E come non parlare del detective Flass? Ripreso da Chris Nolan per “Batman Begins” – opera che, si sa, riprende molto da “Anno Uno” -. Flass è fanfarone, lercio sino al midollo ma, a detta di Gordon, più intelligente di tutti gli altri, tanto da essere l’ago della bilancia per metterli dietro le sbarre. Come non parlare poi di Jefferson Skeevers? Il trafficante afroamericano che viene impaurito da Batman. Lui, terrorizzato, va da Gordon per costituirsi; fine simile a quella di Falcone che viene sfregiato da Selina/Catwoman. Due fini dipartite simboliche.

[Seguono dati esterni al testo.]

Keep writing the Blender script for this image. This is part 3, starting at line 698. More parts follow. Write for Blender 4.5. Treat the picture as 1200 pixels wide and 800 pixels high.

Entrambi, quasi, fungono da tedofori; passano la torcia a una nuova genia di super-criminali che li rimpiazzeranno.
“Anno Uno” è tutto ciò che dovrebbe rappresentare Batman: un mondo marcio, corrotto, dove un essere umano qualsiasi, capace di convivere con le proprie paure, si fa carico di tutto e diviene un simbolo per tutti, nel bene e nel male.
“Anno Uno”¸ più de “Il Ritorno del Cavaliere Oscuro”¸ rappresenta il vero Batman, giacché, a differenza di quest’ultima storia, “Anno Uno” non pone le sue basi su una continuità precedente, ma la imbastisce daccapo, disintegrando l’aura da semidio di cui era cosparso Batman, tramutandolo in una persona comune, priva di una qualsivoglia ambizione supereroistica come la si intendeva un tempo.
Batman non appartiene più, nemmeno per analogia al concetto di superuomo di Emerson, ossia un individuo capace di salvare il Mondo grazie a dei poteri soprannaturali; Batman è finalmente l’oltreuomo nietzscheano, capace di superare la condizione umana di cui fa parte, accettandola e facendosene carico.